Entscheidung vom 17. Dezember 1954, 2 Ob 659/54.
I. Instanz: Bezirksgericht für Zivilrechtssachen Graz; II. Instanz:
Landesgericht für Zivilrechtssachen Graz.
Text
In einer öffentlichen Bekanntmachung hat der Beklagte "für jede richtige Lösung tiefer stehender Aufgabe" unter der Voraussetzung des Bezuges einer 2 kg Dose der Bodenpasta B. zu bestimmten Bedingungen eine Prämie von 300 S in bar zugesagt. Diese Aufgabe ist folgendermaßen formuliert worden: "a) im untenstehenden Quadrat mit 9 Feldern sind die Ziffern 1 - 9 mathematisch derart in die Felder einzusetzen, daß sich möglichst viele Summenkombinationen mit der Endsumme 15 ergeben, wobei nur (an Ecken und Seiten) aneinandergrenzende Felder bzw. Zahlen addiert werden dürfen. Im Quadrat darf sich nichts wiederholen; b) Wie viele Summenkombinationen mit der Endsumme 15 enthält Ihr Quadrat?." In der öffentlichen Bekanntmachung des Beklagten heißt es ferner:
"Durchführung: Die Bezahlung der Prämie hängt nicht von einer Auslosung ab, sondern jeder erhält sie, der eine richtige Lösung einsendet. Diese wurde bei Herrn Notar Dr. M. in Graz hinterlegt. Die eingesandten Lösungen werden am 2. April 1953 um 17 Uhr durch den Notar geöffnet. Jedem Teilnehmer wird die richtige Lösung per Post bekanntgegeben und die Prämie sofort zur Anweisung gebracht. Ihre Lösung samt Bestellung muß spätestens am 28. März 1953 an meine Adresse zugesandt werden.
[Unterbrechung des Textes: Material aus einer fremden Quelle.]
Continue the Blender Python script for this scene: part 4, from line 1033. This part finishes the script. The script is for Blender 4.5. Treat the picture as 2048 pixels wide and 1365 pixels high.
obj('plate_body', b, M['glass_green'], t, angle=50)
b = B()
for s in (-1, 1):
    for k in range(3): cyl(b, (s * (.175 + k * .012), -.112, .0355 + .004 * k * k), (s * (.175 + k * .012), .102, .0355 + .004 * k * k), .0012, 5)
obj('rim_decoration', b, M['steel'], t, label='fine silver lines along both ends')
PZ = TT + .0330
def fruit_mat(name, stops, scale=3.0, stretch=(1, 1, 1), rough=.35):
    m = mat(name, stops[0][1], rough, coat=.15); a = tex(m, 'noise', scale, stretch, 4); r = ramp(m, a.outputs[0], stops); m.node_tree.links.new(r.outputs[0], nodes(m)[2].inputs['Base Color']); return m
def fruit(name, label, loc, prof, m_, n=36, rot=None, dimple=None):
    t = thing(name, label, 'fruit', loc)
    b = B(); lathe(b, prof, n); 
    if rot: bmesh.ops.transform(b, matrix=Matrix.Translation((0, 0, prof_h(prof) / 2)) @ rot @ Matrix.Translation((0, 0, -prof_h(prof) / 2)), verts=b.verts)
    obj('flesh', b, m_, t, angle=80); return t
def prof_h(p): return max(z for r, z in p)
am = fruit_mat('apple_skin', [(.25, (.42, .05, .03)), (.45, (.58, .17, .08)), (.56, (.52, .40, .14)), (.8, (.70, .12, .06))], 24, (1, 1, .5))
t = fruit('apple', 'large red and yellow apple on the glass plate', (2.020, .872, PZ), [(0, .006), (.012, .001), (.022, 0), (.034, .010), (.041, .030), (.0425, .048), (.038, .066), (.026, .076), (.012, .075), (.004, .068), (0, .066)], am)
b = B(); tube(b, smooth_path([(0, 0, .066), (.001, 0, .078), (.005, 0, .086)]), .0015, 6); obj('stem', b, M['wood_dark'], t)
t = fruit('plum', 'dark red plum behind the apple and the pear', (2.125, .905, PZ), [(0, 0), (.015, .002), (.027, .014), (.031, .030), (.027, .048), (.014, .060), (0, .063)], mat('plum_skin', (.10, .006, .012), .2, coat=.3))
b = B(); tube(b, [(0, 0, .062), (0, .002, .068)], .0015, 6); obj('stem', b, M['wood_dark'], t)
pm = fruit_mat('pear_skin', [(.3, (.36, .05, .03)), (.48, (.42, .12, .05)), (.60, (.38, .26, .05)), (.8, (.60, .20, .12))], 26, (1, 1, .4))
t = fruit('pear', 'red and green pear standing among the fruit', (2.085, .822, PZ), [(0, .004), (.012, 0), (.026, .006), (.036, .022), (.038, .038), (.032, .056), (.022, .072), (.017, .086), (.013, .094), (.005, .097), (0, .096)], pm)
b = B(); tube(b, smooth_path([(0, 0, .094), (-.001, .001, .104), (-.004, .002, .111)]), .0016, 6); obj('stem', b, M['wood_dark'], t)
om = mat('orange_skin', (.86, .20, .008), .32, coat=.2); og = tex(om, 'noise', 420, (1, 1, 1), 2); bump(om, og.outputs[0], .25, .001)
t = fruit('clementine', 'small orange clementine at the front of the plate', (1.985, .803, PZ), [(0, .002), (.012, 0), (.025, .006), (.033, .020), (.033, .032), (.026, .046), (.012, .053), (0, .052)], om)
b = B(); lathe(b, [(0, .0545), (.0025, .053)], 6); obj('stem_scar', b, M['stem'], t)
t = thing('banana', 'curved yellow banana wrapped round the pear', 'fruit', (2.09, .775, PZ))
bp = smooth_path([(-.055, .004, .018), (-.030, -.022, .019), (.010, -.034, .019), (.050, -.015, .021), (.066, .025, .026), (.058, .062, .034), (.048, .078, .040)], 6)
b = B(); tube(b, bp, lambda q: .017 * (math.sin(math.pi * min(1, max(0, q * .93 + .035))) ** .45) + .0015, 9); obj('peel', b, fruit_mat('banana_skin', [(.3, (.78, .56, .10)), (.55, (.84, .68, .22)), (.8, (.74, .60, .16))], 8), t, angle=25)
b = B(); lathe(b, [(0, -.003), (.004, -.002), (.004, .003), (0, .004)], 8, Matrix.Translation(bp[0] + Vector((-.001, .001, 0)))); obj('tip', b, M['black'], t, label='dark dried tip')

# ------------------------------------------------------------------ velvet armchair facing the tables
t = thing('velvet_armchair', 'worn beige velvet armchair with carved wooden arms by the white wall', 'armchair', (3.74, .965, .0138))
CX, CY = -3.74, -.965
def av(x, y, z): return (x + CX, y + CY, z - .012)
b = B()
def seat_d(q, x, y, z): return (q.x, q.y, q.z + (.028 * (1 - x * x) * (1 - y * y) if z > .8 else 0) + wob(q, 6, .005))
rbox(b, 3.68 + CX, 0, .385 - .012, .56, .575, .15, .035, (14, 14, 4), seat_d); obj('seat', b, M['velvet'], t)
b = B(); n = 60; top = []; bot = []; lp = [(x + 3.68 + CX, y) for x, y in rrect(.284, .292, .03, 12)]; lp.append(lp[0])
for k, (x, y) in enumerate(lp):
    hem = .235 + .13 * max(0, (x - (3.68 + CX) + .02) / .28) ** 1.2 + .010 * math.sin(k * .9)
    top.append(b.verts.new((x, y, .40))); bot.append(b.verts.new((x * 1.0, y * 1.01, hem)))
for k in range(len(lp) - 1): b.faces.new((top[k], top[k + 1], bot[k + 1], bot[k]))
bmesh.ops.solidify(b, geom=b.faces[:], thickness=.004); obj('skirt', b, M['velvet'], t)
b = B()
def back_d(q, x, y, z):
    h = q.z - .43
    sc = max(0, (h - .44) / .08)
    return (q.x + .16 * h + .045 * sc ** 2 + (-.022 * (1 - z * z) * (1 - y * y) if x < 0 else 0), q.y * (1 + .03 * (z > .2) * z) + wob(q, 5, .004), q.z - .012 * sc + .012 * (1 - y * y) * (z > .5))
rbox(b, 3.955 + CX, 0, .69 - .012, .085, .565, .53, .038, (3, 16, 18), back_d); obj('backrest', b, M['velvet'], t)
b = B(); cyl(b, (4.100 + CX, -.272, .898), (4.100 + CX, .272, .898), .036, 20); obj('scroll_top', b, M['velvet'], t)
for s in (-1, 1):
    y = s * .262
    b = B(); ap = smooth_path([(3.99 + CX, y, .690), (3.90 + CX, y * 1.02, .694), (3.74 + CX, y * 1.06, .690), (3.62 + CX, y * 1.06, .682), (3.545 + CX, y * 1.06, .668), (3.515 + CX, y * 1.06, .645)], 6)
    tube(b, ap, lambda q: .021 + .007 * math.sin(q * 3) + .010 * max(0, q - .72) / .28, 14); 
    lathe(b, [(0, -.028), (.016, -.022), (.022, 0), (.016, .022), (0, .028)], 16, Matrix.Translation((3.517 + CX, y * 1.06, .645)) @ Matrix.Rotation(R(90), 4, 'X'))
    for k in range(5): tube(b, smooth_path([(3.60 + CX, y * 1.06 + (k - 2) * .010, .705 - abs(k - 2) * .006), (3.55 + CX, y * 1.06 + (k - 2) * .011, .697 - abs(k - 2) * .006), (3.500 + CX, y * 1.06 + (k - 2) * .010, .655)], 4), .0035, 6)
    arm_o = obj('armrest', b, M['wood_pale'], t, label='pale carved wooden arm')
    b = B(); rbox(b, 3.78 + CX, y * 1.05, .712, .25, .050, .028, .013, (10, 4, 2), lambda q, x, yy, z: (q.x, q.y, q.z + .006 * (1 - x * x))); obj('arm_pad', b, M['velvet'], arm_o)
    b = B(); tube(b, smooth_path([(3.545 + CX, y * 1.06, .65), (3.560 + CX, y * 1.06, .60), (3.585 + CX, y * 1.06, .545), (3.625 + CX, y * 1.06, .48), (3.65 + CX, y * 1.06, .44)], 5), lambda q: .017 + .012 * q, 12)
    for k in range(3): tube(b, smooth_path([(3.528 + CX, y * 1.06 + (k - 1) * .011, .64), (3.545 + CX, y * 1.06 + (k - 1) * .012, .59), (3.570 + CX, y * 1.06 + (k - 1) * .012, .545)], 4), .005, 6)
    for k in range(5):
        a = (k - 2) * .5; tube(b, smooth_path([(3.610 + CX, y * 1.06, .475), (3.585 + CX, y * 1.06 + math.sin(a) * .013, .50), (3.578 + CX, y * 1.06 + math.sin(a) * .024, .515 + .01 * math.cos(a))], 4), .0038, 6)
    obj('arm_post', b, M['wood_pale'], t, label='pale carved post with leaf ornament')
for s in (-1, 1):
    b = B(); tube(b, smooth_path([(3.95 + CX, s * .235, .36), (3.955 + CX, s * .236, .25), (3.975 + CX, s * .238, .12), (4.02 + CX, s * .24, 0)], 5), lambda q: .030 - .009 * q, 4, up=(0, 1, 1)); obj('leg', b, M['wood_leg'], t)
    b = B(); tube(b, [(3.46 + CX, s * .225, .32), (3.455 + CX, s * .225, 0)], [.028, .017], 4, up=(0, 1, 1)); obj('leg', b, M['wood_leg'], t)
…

Unter dem 3. April 1953 hat der Beklagte die Kläger von der richtigen Auflösung des Prämienausschreibens, u. zw. nach Öffnung der in einem versiegelten Umschlag deponierten richtigen Lösung" in Kenntnis gesetzt. Die von den Klägern eingesandten Lösungen stellten sich als 16 Additionskombinationen unter der Verwendung natürlicher Zahlen dar. Der Beklagte verweigerte die Bezahlung eines Betrages von 300 S an die Kläger mit dem Hinweise, daß es sich nur um eine von mehreren möglichen Lösungen gehandelt habe, die jedoch nicht diejenige sei, die er hinterlegt gehabt habe.
Das Erstgericht hat den Beklagten zur Zahlung von je 300 S an die Kläger verurteilt. Es ging von dem vorbezeichneten Sachverhalt aus und nahm auf Grund von Angaben eines Sachverständigen an, daß die Ausschreibebedingungen des vom Beklagten veranstalteten Preisausschreibens nicht exakt gewesen seien und einer Erläuterung durch den Beklagten bedurft hätten. Die im Preisausschreiben gegebene Textierung lasse eine Reihe von Lösungsmöglichkeiten zu, u. zw. solche, unter Verwendung ausschließlich natürlicher Zahlen von 1 - 9, aber auch solche unter Verwendung von Funktions- und Operationszeichen, wie sinus, cosinus, Arcus, Differential, Integral, Kubikwurzel usw., wobei sich jeweils Optimallösungen einer Lösungstype ergäben. Das Preisausschreiben des Beklagten sei als Auslobung im Sinne des § 860 ABGB. zu qualifizieren, die Fristsetzung sei gewahrt worden. Die Frage, ob die Entscheidung des Auslobenden, nämlich die Weigerung der Prämienzahlung an die klagende Partei, vom Gericht überprüft werden könne, sei im vorliegenden Falle zu bejahen, weil die Ausschreibebedingungen, wenn auch - mathematisch gesehen - nicht völlig exakt, doch so eindeutig seien, daß hieraus der Wille des Auslobenden entnommen werden könne, jedem Einsender "einer richtigen und gleichwertigen Lösung" den Betrag von 300 S zu bezahlen. Die von den Klägern eingesandten Lösungen unter Verwendung natürlicher Zahlen seien einer richtigen Lösung gleichwertig und auch in absolutem Sinne richtig. Da sich das Preisausschreiben an eine mathematisch nicht gebildete Käuferschicht gewandt habe, müsse gesagt werden, daß die Bedingungen nach den allgemeinen Verkehrsauffassungen völlig eindeutig seien.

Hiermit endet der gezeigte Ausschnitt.